I have listened to the same conversation about a half-dozen times in the last couple of weeks. I no longer participate as I find it fascinating to listen to my friends and peers discuss their children and how they parent them.
The conversation follows along the same lines:
1. I am so tired/busy/worn out ...
2. My children still expect me to ...
Eventually the questions is asked:
When are they going to grow up?
My answer?
When you let them.
This is certainly not an answer making me popular in my circle of friends. After all, if they let their kids be self-sufficient then what would they do? Which always turns into, so Lee, what do you do?
Um.
I do wake my kids. I'm the after-alarm clock without the sleep button that yells and yells each morning. After that, my kids are responsible for:
Bathing themselves, brushing hair and teeth; packing up homework; paying attention to their calendar enough to know if they need to be organizing gym clothes or not; make and eat breakfast; dress appropriately for school; unloading the dishwasher run the night before; pack their lunch with a representation of all food groups and one junk (usually a Jos. Louis - ick); and finally, dress appropriately for the weather and head to the car, which one child has already started on really cold days.
I drive.
After school they are responsible for completing their homework; packing materials for any after-school activity; being ready for said activity with enough time to arrive punctually as we all hate being late, unless daddy is driving and then we know everyone will be late; setting the table for dinner; clearing the front hall of all obstructions: knapsacks, shoes, jackets, hockey gear; shovelling or sweeping outside if required; loading dishwasher; turning out all lights and heading to bed at an appropriate time.
I give hugs, kisses and thank you's. Oh, and I'm responsible for stimulating dinner conversation or simply managing the giggling insanity.
In addition, my kids know how to: load the washer and dryer and make them run properly; make a meal for themselves with all appliances (except the youngers don't use the stove as it's gas and I'm still nervous); take the bus or bike to their friends homes; call tech support for their laptops or cellular phones; pay for meals in restaurants calculating proper tip; pack green boxes at the grocery store (we don't use disposable anything); mow and rake the lawn; and, open a wine bottle with a proper corkscrew.
I am somewhat horrified by some of the mothers who moan and groan about:
- cutting their almost teenage children's meat
- children determine all food choices for all meals all the time
- wiping the behinds of their almost double digit sons, same mums still bathe those sons
- daily runs to the school because baby forgot something, again
- those who start and finish school projects because the child is not artistic, too busy, not interested
- delivering their children to the mall and hand over credit cards and debit cards and are shocked when the kid has spent hundreds of dollars because no budget was set
almost exclusively these children are boys.

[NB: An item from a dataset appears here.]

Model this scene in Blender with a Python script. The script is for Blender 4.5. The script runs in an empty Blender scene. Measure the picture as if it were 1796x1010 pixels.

For the most part, far more is expected of their daughters.
Weird.
Fascinating.
Bottom line? My kids are NOT PERFECT, but they are perfectly capable of matching and folding socks, vacuuming the floor, caring for their rooms, making their meals in a pinch, being responsible for themselves and their appearance and a whole host of other things that will ease them into the expectations and responsibilities of adulthood.
What do I do?
I let them.
(I was hoping to post my develop : on fridays assignment, but I'm behind, creatively uninspired this week. Not at my best. Grr. I'll do my best to get the spark lit so as to post soon!)